• [Problem details]
Pull every line containing "Write" from the entries.

• [Entries shown]
-- -- --
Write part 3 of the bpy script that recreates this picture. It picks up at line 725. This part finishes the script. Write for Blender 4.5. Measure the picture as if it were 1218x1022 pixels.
-- -- --
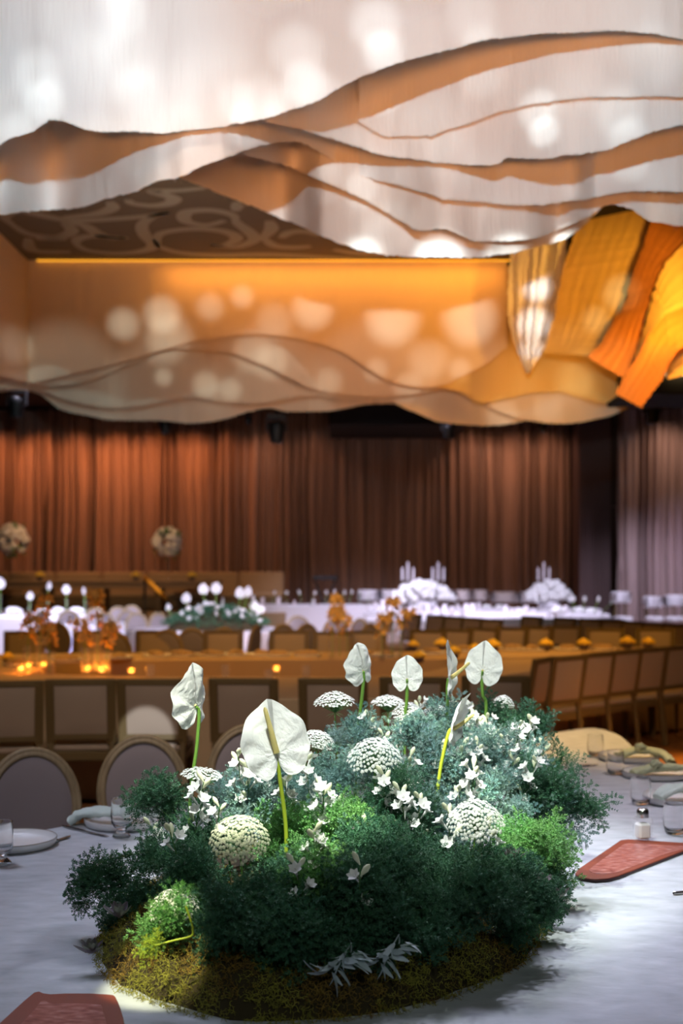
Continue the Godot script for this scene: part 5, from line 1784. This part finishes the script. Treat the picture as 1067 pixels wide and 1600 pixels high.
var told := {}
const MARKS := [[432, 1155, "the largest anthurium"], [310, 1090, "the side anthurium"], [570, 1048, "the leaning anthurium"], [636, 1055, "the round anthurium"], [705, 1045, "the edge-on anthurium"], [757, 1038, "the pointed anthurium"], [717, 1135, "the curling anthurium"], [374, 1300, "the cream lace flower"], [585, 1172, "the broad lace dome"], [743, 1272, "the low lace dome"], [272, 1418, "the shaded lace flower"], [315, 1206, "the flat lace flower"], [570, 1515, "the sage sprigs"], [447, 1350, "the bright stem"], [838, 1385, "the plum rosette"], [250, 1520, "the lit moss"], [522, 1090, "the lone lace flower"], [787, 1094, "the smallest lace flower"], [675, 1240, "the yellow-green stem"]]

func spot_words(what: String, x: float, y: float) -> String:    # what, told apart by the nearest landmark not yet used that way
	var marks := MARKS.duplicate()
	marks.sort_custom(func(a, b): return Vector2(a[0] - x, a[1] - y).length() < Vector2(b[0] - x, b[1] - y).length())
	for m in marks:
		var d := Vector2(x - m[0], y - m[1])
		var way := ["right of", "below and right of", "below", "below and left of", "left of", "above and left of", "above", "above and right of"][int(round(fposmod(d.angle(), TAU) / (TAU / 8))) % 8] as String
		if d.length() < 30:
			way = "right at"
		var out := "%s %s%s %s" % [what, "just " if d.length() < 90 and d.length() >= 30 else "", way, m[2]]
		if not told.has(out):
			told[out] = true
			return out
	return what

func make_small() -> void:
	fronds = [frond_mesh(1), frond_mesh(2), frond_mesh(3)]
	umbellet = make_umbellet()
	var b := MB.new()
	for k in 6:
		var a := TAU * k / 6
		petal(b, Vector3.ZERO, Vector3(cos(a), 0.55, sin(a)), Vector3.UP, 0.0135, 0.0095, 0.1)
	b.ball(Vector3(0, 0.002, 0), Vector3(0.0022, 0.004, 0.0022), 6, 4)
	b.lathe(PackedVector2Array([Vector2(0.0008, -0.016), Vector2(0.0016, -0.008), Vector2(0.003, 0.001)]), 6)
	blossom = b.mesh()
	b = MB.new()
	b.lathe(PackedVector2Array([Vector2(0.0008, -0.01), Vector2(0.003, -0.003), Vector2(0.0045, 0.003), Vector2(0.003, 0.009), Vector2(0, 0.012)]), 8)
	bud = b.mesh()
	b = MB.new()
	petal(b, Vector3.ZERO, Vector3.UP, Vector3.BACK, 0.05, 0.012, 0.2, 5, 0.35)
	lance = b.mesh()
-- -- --
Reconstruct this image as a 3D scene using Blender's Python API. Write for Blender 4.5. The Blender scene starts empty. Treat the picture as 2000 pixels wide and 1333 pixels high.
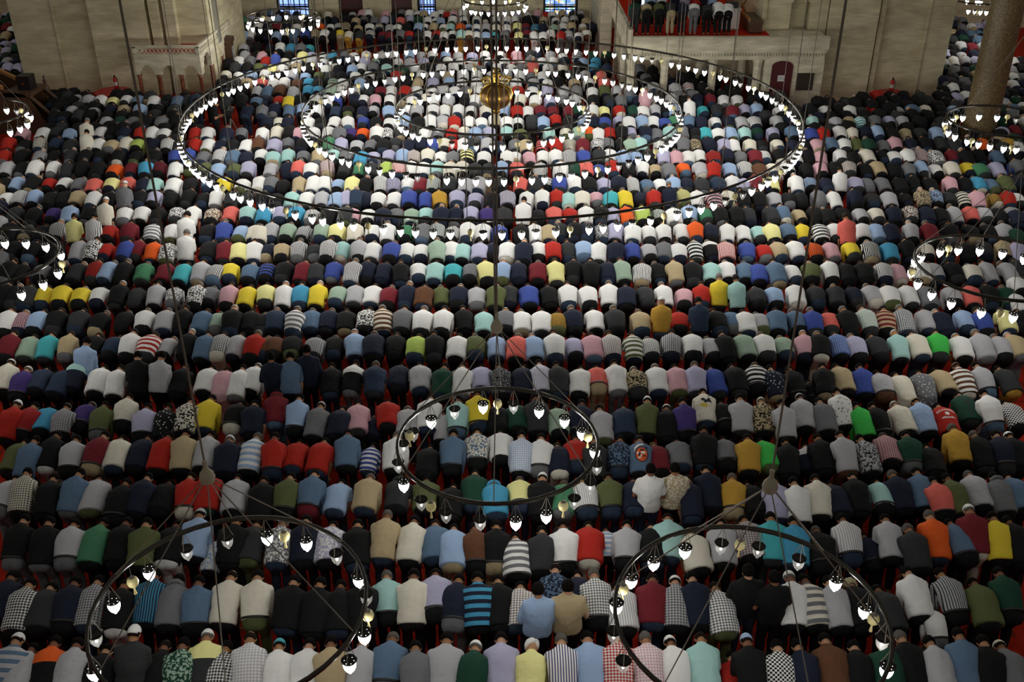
-- -- --
• [Finished exercise]
Write part 3 of the bpy script that recreates this picture. It picks up at line 725. This part finishes the script. Write for Blender 4.5. Measure the picture as if it were 1218x1022 pixels.
Reconstruct this image as a 3D scene using Blender's Python API. Write for Blender 4.5. The Blender scene starts empty. Treat the picture as 2000 pixels wide and 1333 pixels high.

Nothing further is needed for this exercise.